СЕНЯВСКАЯ: Опять же здесь надо вернуться к вопросу о том, что на Западе с конца Второй мировой войны пытались принизить роль и участие в ней Советского Союза. Здесь тема людей, которые теперь пытаются представить себя борцами против советской власти, опять же становится актуальной, потому что их изображают в качестве героев. Даже вот книги, о которых вы упоминали, выходят под такими любопытными названиями, да, «Власов — герой или предатель», «Против Сталина и Гитлера». То есть, попытка поставить все с ног на голову, попытка подменить палача и жертву. И здесь, наверное, имеет значение и то, что, в основном, в качестве источников используются мемуары тех же участников этого движения, которые пытаются себя реабилитировать. Неприятно же чувствовать себя предателем, да. Вот надо как-то объяснить свою позицию. И довольно много выходило книг родственников, детей, участников этого движения. Неприятно чувствовать себя сыном или дочерью предателя, а хочется, чтобы папа был героем. Такие книги тоже выходили. Например, книга Андреевой.
ГАСПАРЯН: Это Екатерины Андреевой. Ее отец был участником власовского движения, получается. Этой работе очень высокую оценку дал Александр Исаевич Солженицын. Ну о том, что это просто семейная рукопись, я не знал.
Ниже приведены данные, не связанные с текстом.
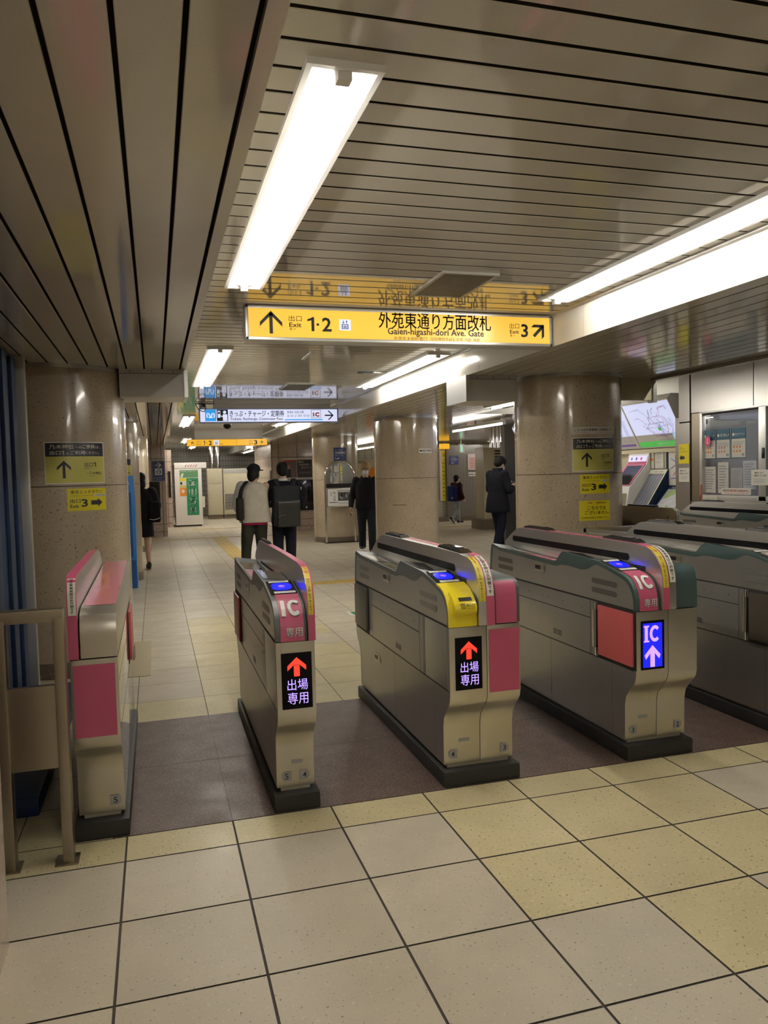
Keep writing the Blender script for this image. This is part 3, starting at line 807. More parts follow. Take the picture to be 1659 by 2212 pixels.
        mid = (r0+r1)/2
        tm = V.get('trim')
        RT = RAIL[:12]
        if tm == 'all': q = mk(); q.band(RT, r0+.001, r1+.0005, -.001, .0016); q.build('rail_trim', pink_m, rail, smooth=60)
        elif tm in ('right', 'left'):
            q = mk(); a, b = (mid, r1+.0005) if tm == 'right' else (r0+.003, mid)
            q.band(RT, a, b, -.001, .0016); q.build('rail_trim', pink_m, rail, smooth=60)
        S = Sheet(lambda a, b, l: (r0-l, a, b), rail, off=OFF)
        if not narrow: S.rect('sensor_window', disp_m, .447, 1.895, 1.028, 1.067, .001, .019)
        S.rect('sensor_window', blackmat, .30, 1.02, .985, 1.012, .0006) if not narrow else S.rect('sensor_window', blackmat, .5, 1.75, .985, 1.003, .0006)
        S.build()
        for a, b in ([(.39, .745), (1.38, 1.755)] if not narrow else [(1.40, 1.76)]):
            q = mk(); c0 = r0+.012; c1 = r1-.012
            if narrow: c0, c1 = r0+.003, r1-.003
            q.loft([[(c0, a, 1.129), (c1, a, 1.129), (c1, b, 1.129), (c0, b, 1.129)], [(c0+.004, a+.05, 1.147), (c1-.004, a+.05, 1.147), (c1-.004, b-.03, 1.147), (c0+.004, b-.03, 1.147)]])
            cp = q.build('sensor_cap', black_m, rail, smooth=0)
            q = mk(); q.box(c0+.012, c1-.012, a+.08, b-.06, 1.147, 1.151); q.build('cap_ridge', blackgloss, cp, smooth=0)
        rb = on_band(RAIL[:9]); t_at = lambda z: z-.80
        if V.get('stickers'):
            if narrow: ya, yb, wa, wb = r0+.003, r1-.006, None, None
            else: ya, yb, wa, wb = r0+.004, mid-.004, mid+.004, r1-.003
            S = Sheet(rb, rail, maxv=.012, off=OFF)
            S.rect('caution_sticker', st_yel, ya, yb, .115, .385, .0022); m = (ya+yb)/2
            S.vtext('caution_sticker', redink, '駆込注意！', m, .38, .0135, .0165, .003, .02)
            S.vtext('caution_sticker', ink, 'かけこみは おやめください', m, .286, .0125, .0137, .003, .02)
            if wa:
                S.rect('notice_sticker', offwhite, wa, wb, .140, .395, .0022)
                S.vtext('notice_sticker', ink, '国立新美術館は反対側です', (wa+wb)/2, .388, .019, .0198, .003, .03, 1.1)
            S.build()
        # right-hand module front
        if not narrow:
            q = mk(); q.band(R_CURVE[:5] if V['right'] is pink_m else R_CURVE, .243 if V['right'] is pink_m else .231, w-.017 if V['right'] is pink_m else w-.001, -.003, .003)
            q.build('front_cover', V['right'], root, smooth=60)
    else:
        L2 = LTOP+[(1.95, 1.028), (1.98, 1.0), (1.988, .802)]
        q = mk(); q.prism(L2, 'x', .044, w-.001, .003); o = q.build('hood', [V['hoodm']], root, smooth=50)
        q = mk(); q.box(.0385, .0435, .22, 1.95, .80, .985); q.build('shadow_gap', seam_m, root, smooth=0)
        tp = lambda x, y, l: (x, y, 1.003+(y-.30)*.025/1.65+l)
        S = Sheet(tp, root, off=OFF); S.rect('deck_panel', V['topm'], .050, w-.008, .305, 1.93, .0015); S.build()
        q = mk(); q.prism(FIN, 'x', 0, .038, .002); rail = q.build('guide_fin', V['finm'], root, smooth=45)
        q = mk(); q.band(FIN[:8], -.0005, .0385, -.001, .002); q.build('fin_trim', V['trimm'], rail, smooth=60)
        S = Sheet(on_band(FIN[:6]), rail, maxv=.02, off=OFF)
        S.rect('notice_sticker', offwhite, .004, .036, .185, .345, .003)
        S.vtext('notice_sticker', ink, '国立新美術館は反対側です', .020, .341, .0118, .0124, .0038, .03, 1.2); S.build()
        if V.get('cap'):
            q = mk(); q.bar(-.004, .042, .5, .95, 1.147, 1.166, .006); q.build('sensor_cap', black_m, rail)
            S = Sheet(lambda a, b, l: (-l, a, b), rail, off=OFF)
            for y, z in ((.30, 1.06), (1.15, 1.10)): S.disc('screw_hole', seam_m, y, z, .010, .010, .001, 10)
            S.build()
    # ---- front panels
    S = Sheet(front, root, off=OFF)
    if V.get('pinkpanel'):
        a, b = V['pinkpanel']; S.rect('pink_panel', pink_m, a, b, .468, .775, .0012)
    S.build()
    S = Sheet(foot, root, off=OFF)
    for (u0, ch, left) in V.get('tags', ()):
        S1 = Sheet(foot, root, off=OFF); hexa(S1, 'lane_tag', u0, .126, ch, left, 'lane_number'); o1 = S1.build(); o1['lane_number'].parent = o1['lane_tag']
    if V.get('badge'): a, b = V['badge']; S.rect('maker_badge', tag_grey, a, b, .206, .222, .0015, .003)
    S.build()
    if V.get('screen'):
        a, b, kind = V['screen']
        q = mk(); q.bar(a, b, .1735, .18, .494, .748, .0025); disp = q.build('display', disp_m, root)
        fp = on_plane((0, .1735, 0), (1, 0, 0)); S = Sheet(fp, disp, off=OFF); c = (a+b)/2; k = (b-a)/.137
        if kind == 'exit':
            S.add('led_arrow', led_red, [[(c-.013*k, .642), (c+.013*k, .642), (c+.013*k, .692), (c-.013*k, .692)], [(c, .728), (c-.042*k, .690), (c-.042*k, .668), (c-.013*k, .694)], [(c, .728), (c+.042*k, .690), (c+.042*k, .668), (c+.013*k, .694)], [(c-.013*k, .694), (c+.013*k, .694), (c, .728)]], .001)
            S.text('led_text', led_violet, '出場', c-.044*k, c+.048*k, .579, .630, .001, .0, 2)
            S.text('led_text', led_violet, '専用', c-.044*k, c+.048*k, .516, .570, .001, .0, 2)
        else:
            S.rect('led_field', led_blue, a+.008, b-.014, .506, .736, .0008)
            S.ic('led_text', led_pink, c-.050, c+.043, .638, .724, .0014)
            S.rect('led_text', led_pink, c-.055, c-.023, .716, .724, .0014); S.rect('led_text', led_pink, c-.055, c-.023, .638, .646, .0014)
            c -= .004
            S.add('led_arrow', led_pink, [[(c-.014, .508), (c+.014, .508), (c+.014, .585), (c-.014, .585)], [(c, .622), (c-.048, .570), (c-.040, .548), (c-.014, .578)], [(c, .622), (c+.048, .570), (c+.040, .548), (c+.014, .578)], [(c-.014, .578), (c+.014, .578), (c, .622)]], .0014)
        S.build()
    return root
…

СЕНЯВСКАЯ: Вот, достаточно много вот таких вот вещей, которые с психологической точки зрения вполне объяснимы, а с точки зрения истории не выдерживают никакой критики.
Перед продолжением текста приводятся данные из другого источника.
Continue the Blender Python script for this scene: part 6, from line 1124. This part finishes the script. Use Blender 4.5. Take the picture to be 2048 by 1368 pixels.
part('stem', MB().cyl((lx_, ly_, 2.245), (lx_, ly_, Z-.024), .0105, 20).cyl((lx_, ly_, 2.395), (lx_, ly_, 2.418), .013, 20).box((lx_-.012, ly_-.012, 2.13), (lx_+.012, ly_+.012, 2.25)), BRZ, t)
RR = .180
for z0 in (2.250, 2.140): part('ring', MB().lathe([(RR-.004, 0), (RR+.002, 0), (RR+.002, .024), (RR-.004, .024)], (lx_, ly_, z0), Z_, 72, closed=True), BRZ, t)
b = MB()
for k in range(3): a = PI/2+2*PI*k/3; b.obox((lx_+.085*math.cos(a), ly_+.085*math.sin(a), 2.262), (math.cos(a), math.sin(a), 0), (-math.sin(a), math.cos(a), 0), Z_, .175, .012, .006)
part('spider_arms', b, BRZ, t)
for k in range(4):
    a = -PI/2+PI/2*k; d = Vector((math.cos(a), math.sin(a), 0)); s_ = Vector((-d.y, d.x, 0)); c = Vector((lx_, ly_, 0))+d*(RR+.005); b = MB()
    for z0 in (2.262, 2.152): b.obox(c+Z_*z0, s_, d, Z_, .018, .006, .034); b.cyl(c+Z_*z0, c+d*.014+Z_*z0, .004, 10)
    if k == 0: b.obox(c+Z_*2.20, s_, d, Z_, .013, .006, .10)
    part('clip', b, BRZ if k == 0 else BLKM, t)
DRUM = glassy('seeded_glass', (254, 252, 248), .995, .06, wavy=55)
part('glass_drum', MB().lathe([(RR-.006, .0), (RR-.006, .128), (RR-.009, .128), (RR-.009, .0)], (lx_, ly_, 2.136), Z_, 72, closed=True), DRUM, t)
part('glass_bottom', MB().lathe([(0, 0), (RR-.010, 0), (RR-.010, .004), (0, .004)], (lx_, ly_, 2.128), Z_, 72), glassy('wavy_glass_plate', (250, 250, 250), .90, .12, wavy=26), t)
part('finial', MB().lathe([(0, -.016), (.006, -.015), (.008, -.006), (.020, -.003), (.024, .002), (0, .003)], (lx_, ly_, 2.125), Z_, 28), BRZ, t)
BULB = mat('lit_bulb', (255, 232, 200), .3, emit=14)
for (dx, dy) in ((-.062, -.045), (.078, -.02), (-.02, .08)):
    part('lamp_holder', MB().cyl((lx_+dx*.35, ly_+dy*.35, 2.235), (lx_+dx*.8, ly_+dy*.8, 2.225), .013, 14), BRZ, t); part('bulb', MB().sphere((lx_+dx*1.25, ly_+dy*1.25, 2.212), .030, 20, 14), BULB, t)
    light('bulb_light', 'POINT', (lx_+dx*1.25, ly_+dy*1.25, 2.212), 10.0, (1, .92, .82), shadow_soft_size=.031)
ГАСПАРЯН: Вот опять же, возвращаясь к двум нашим сегодняшним темам — истории и битве за Берлин в мае 1945 года. Сегодня очень модно противопоставлять власовскую армию Советской армии и говорить, что если бы власовская армия штурмовала Берлин, армия демократическая, да, построенная на сугубо принципах уважения к личности, к частной собственности, к вероисповеданию, то никаких многочисленных жертв не было, а немцы сдались бы сами. Насколько мы можем сегодня говорить о том, что это вообще было бы возможно и насколько правомочно противопоставлять две армии, говоря лишь о том, что вот те были якобы только советские, а вот это были только якобы русские люди?
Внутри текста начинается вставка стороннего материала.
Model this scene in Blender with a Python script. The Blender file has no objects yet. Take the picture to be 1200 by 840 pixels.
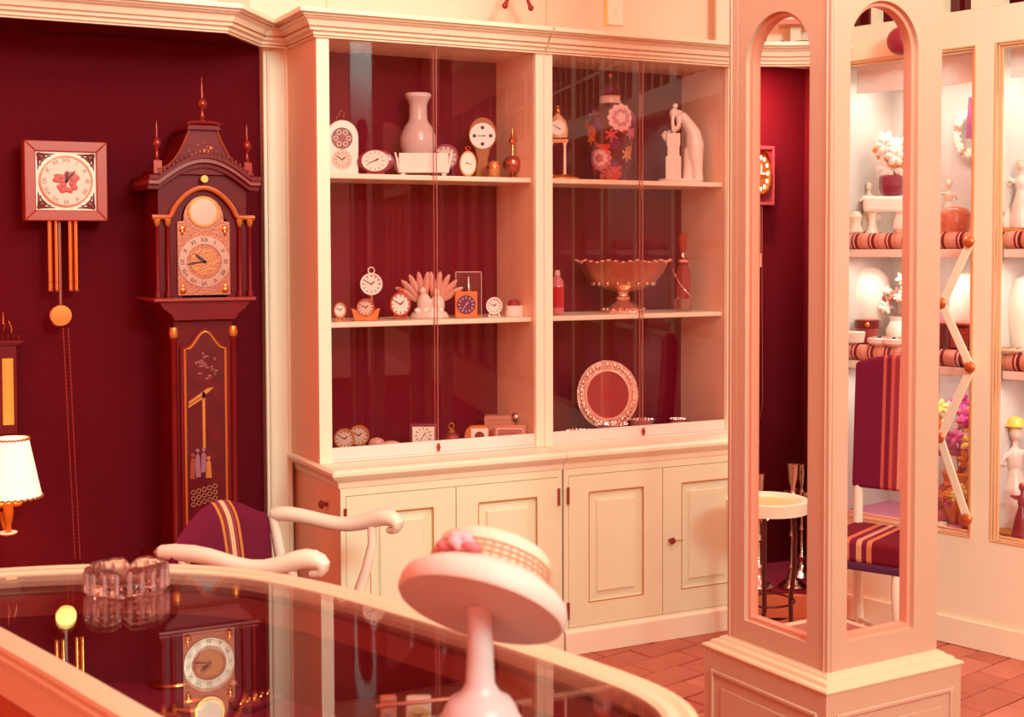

СЕНЯВСКАЯ: Вы знаете, история не знает сослагательного наклонения. Говорить об альтернативной истории — это мы с вами уже уйдем в область определенного жанра фантастики. Берлин штурмовала Советская армия. И никакая власовская армия штурмовать его не могла по определению ни в силу своей численности, ни в силу своей политической принадлежности, ни в силу каких-либо иных обстоятельств. Советский Союз воевал с гитлеровской Германией. Власовское движение было даже не союзником, а просто прихвостнем на службе Гитлера. По-моему, здесь нечего обсуждать.
ГАСПАРЯН: И все-таки, говоря о моральных качествах Советской армии и власовской, я просто памятую о том, что у вас есть какие-то документы, я хотел бы, чтобы вы просто озвучили то, как на самом деле вела себя Советская армия в Берлине в мае 1945 года.
СЕНЯВСКАЯ: Я с удовольствием процитирую несколько интересных эпизодов, о которых вспоминали участники боев за Берлин. Фронтовик Иван Перфильев, вспоминая о боях за Берлин, говорил: «Бились за каждый коридор, каждую комнату. Гитлеровцы превращали обычный дом в крепость, которую приходилось штурмовать. И помню, во время одного из таких штурмов, когда бой грохотал вверху, на этажах, мне и еще нескольким солдатам нашего батальона пришлось в кромешной тьме, почти вплавь вытаскивать немецких детишек, женщин, стариков из затопленного фашистами подвального помещения. Там бой. А мы детишек спасаем. Не могли мы, советские люди, смотреть на гибель детей. Чужих детей, стариков, женщин. Уж так воспитаны мы». Еще один эпизод: бывший замполит стрелкового полка Иван Подерин вспоминал: «Из Тиргартена вдоль колонн двигались квадраты юнцов. Четыре квадрата. В каждом до сотни. Все в школьных черных кителях с ранцами. На плечах фаустпатроны. Они спешили с засады против наших танков. Что с ними делать? У наших пулеметчиков и артиллеристов просто не поднималась рука открыть огонь по этим юнцам. Решили обезоружить их. Пустили в ход дымовые шашки. Поднялась плотная дымовая завеса. Юнцы заметались. Падавшие навзничь взрывались. В ранцах вместо книг они несли тротил с взрывателями. Остальные повернули обратно. Гитлер бросил их против наших танков. Живые мины не сработали. Мы избавили их от верной гибели. Многие из них сегодня, наверное, живы, и не могут не помнить об этом».
ГАСПАРЯН: Дабы нас потом ряд западных историков не обвинил в злостной преднамеренной фальсификации, можно назвать источник этих документов?
СЕНЯВСКАЯ: Это воспоминания участников, опубликованные в разных советских изданиях. 1970–1980 годы.